Mendeleyev’in Moskova’da başlayan eğitim hayatı, Avrupa’da yaptığı araştırmalarla devam etmiştir. 1861’de Rusya’ya geri dönmüş ve St. Petersburg Teknik Enstitüsü’nde ders vermeye başlamıştır. Popüler bir profesör olduğunda sadece 27 yaşındadır ve görünümüne de yansıyan çok ilginç bir kişiliği vardır.

Saçlarını ve sakallarını yılda sadece bir defa kestiği söylenir.
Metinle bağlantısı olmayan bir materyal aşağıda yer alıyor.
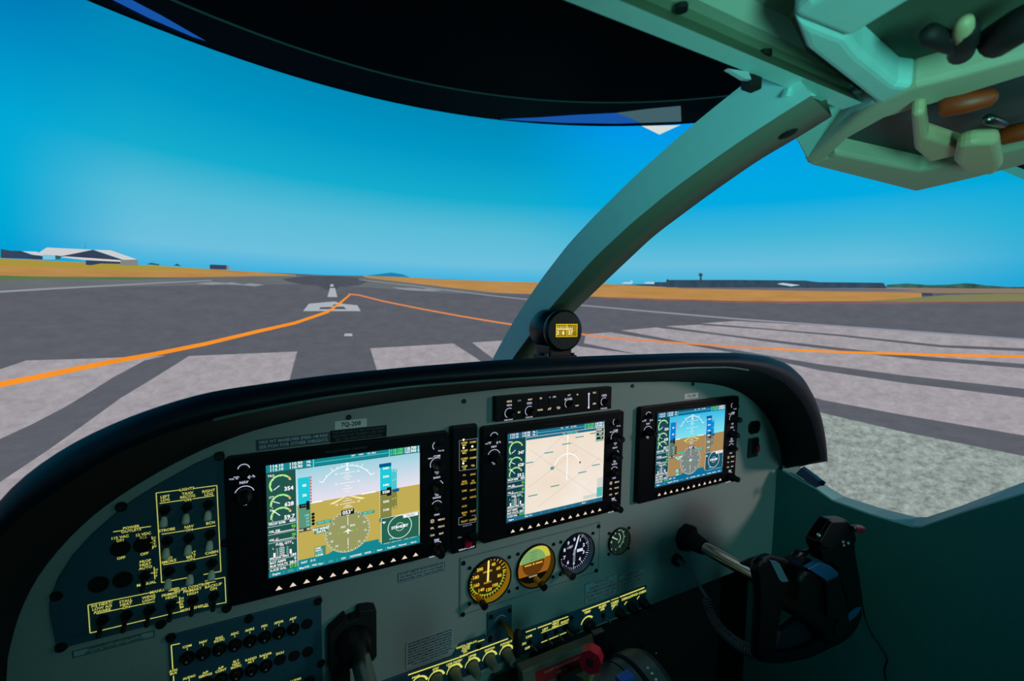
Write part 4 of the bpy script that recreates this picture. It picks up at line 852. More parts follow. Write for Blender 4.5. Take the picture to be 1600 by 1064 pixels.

Organik Kimya alanında yazılmış bir kitap olmadığını fark edince; dönemin en önemli başvuru kaynağı olarak kabul edilen, canlılar ve karbon bileşikleri ile ilgili bir kitap yazmıştır (1861). Bir öğrencisinin gözlemine göre Mendeleyev, kitabının anlaşılma güçlüğü yarattığını fark etmiş ve bundan derin bir üzüntü duymuştur. Anlaşılma güçlüğünü, bilinen elementleri sınıflandıracak net bir sistemin bulunmamasına bağlamıştır. Ona göre sınıflandırma sisteminin olmaması, elementler arasındaki ilişkileri görecek bir çerçeveden yoksun olmak anlamına gelmektedir. Bunun üzerine inorganik kimya üzerinde çalışmaya başlar. İki ciltlik “Kimyanın İlkeleri” adlı eserini kaleme alır. Amacı ögeleri organize etmek ve açıklamaktır. İşe “tipik” elementler adını verdiği elementlerle başlar: Hidrojen, oksijen, azot, karbon vb. Bu elementlerin doğal bir düzen içinde olduğunu fark eder. Daha sonra atomik ağırlıkları düşük olan, diğer elementlerle kolayca reaksiyona girebilen ve doğada kolaylıkla bulunabilen elementleri listeler. Örgütleme ilkesi olarak, atom ağırlığını kullanmaya başlar. Bu çabalar tek başına net bir sistem oluşturmaya yetmez.

Her bir element için iskambil kağıdına benzer bir kart hazırlar. Kartları dizip bozarak sistemi keşfetmeye çalışır. Gece gündüz demeden çalışmasının sonunda, sistemin gizemini korumasını sağlayanın henüz keşfedilmemiş elementler olduğunu fark eder.

Hatta bir hikayeye göre, üç gün boyunca uyumadan çalışıp, element kartlarını yeniden ve yeniden dizdikten sonra uyuya kalmış ve rüyasında bir masanın üzerine yerleştirilmiş kartlarda periyodik cetveli görmüştür.

Diğer çalışma alanları:

Dahi bir kimyacı olan Dimitri Mendeleyev, aynı zamanda birinci sınıf bir fizikçidir. Hidrodinamik alanlar, meteoroloji, jeoloji, kimya teknolojisinin bazı branşları üzerinde çok verimli araştırmalar yapmıştır. Bununla birlikte endüstri ve ekonomi alanında da özgün bir düşünür olarak bilim tarihinin önde gelen karakterlerinden biri olmuştur.

Mendeleyev öldükten yaklaşık elli yıl sonra (1955 yılında) sentezlenen 101 atom numaralı elemente, Dimitri Mendeleyev onuruna “mendelevyum” adı verilmiştir.